Recebi um vídeo em que o filósofo Mario Sergio Cortella diz que todos os nossos valores de conduta deveriam ser submetidos a uma pergunta simples: "O que minha mãe diria se soubesse que eu...?". Se ela compreendesse, se considerasse coisa de pouca gravidade, você estaria absolvido. Mas, se a reação dela fosse fechar as janelas da casa e retirar suas fotos dos porta-retratos, não haveria dúvida: você teria sido reprovado no mais implacável teste de dignidade. Uma mãe envergonhada de um filho é o fundo do poço, não há como descer mais.
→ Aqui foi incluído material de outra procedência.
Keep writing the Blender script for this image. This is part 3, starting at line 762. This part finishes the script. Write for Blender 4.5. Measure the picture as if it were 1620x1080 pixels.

Fiquei pensando se alguma vez envergonhei minha mãe, e a resposta, claro, foi um redondo sim, ou não seria uma criatura normal. Mas nada que justificasse retirar minhas fotos dos porta-retratos. Eu era um bicho do mato quando menina, nenhuma articulação para conversar com parentes, e o gosto para me vestir era mais que duvidoso. Sabe aquela bonitinha de maria-chiquinha que todos apertam a bochecha? Esquece, não era eu. Depois, virei uma moça que, para os padrões da época, talvez parecesse meio selvagem: fui morar sozinha, tinha uns namorados estranhos, não casei na igreja. Mas nunca repeti o ano, jamais tiveram que me buscar numa delegacia e venderia fácil meu carro usado.
Então, virei uma jovem senhora, e a maturidade fez seu dever de casa: minha mãe e eu viramos a melhor amiga uma da outra.
O sorriso permanente que ela traz no rosto só saiu dali por breves minutos de sua vida inteira. Minha mãe assiste a todos os bons filmes que estão em cartaz e a todos os clássicos que reprisam no Telecine. É formada em Letras e já lia Dostoievski com 12 anos de idade. E, garanto, teria sido a mais divertida comentarista de televisão: quem pensa que o jornalismo ganhou algo comigo não pode imaginar o que ele perdeu por não tê-la descoberto primeiro.
É mãe excelente, mas quem dera tivesse sido minha avó. Para entender isso melhor, perguntem a quatro sortudos: Julia, Laura, João Pedro e Rafael. Eles sabem o que é ter a Disney a 15 minutos de casa. Basta que ela abra uma caixa de pulseiras, uma gaveta de fantasias ou um baralho encantado, e ninguém mais quer saber de TV, computador, smartphone. Quantos adultos sabem brincar pra valer?
Minha brincadeira preferida é conversar, e ela domina essa arte também. Não há ninguém que me entenda tanto quanto ela, que me faça sentir tão à vontade para falar sobre qualquer assunto. É uma interlocutora antenada: não é chata nem careta, nem pirada. Teria direito, hoje, de ser um pouco de cada, mas chegou aos 80 anos preservando sua independência, sem fazer chantagens emocionais e com a lucidez diabólica de quem amou muito, leu muito e valorizou cada segundo respirado.
Isabel é o nome da aniversariante de hoje, a quem espero não estar envergonhando com essa megaexposição: que minhas fotos permaneçam no lugar.